I've been sort of influenced by the Sweetie Belle Chronicles and Pony POV interpretation of fanfiction in-universe(which may have affected the way I view the PPC as a whole, too. It's certainly helped me quantify it.) as a series of alternate possibilities for the way a world could operate, each existing as its own separate entity, but all under the sway of the Heart World, or the actual canon, in that changes in the Heart World can create changes in the deviations from it. No one would have included Breezies in fanfiction back in Season Three, but now that they've been introduced, they're going to start popping up in a number of places, but not necessarily in all places. However, that does not automatically invalidate the fanfictions written before the introduction of the species or the fanfictions that decide not to include them, just like Twilight getting wings at the end of Season Three doesn't invalidate any future scenarios that show Twilight without wings at some point late in her life.
Therefore, everything not canon is, by default, AU to some extent, and the stories that are labelled AU are the farthest-flung from the Heart World while keeping to its... I suppose the best word would be orbit. To get back to the point, I think that Printworthy interacting with his role as it would have been as opposed to what it is now would be a great idea for character development. He is from a world where he is the author of Daring Do, and both has to come to terms with the fact that the advancement of the Heart World has blocked him off from one of the certainties of his past, and to terms with what he is now as a PPC Agent and a divergence from canon that still seeks to defend it. Also, the idea of canon trying to reassert itself around Printworthy as the "author" and placing him in direct conflict with/partial fusion with A.K. Yearling could provide plenty of fodder for comedy, and could give you a third voice to comment on the badfic with if you want to.
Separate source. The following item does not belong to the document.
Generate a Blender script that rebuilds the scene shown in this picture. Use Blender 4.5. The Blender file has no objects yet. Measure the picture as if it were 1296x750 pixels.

Actually, the authors spinning in their graves is a humorous extension of a popular idiom. When someone does or says something that completely goes against a famous figure's work and accomplishments in life, people may say that the person is "spinning in his/her grave", suggesting that even the dead body of the figures would be so affronted by the transgressions that they spasm in their coffins out of sheer rage. The sheer number of terrible fanfictions in the multiverse would, therefore, mean that the author would be ragefully shifting and convulsing around more or less constantly.
DoDAEG discreetly exhumes the corpses of particularly maligned authors and replaces them with body doubles, then wraps the body in a special material that regulates their spinning and allows the body a full range of motion, and then straps those bodies into several large machines, which act as generators by collecting the energy of that constant motion. There's no magic involved. Just defilement of graves and some extremely dubious science. Then again, this is a setting that stabilizes plot holes and uses them as a mode of transport, so science isn't really the top priority.
I doubt that the author generators are the only source of power in DoDAEG, especially since the Power Cut that the Black Cats created back in 2006 showed everyone how vulnerable they were, but they're still the most well-known and prominent ones, since they're part of the name of the Department after all.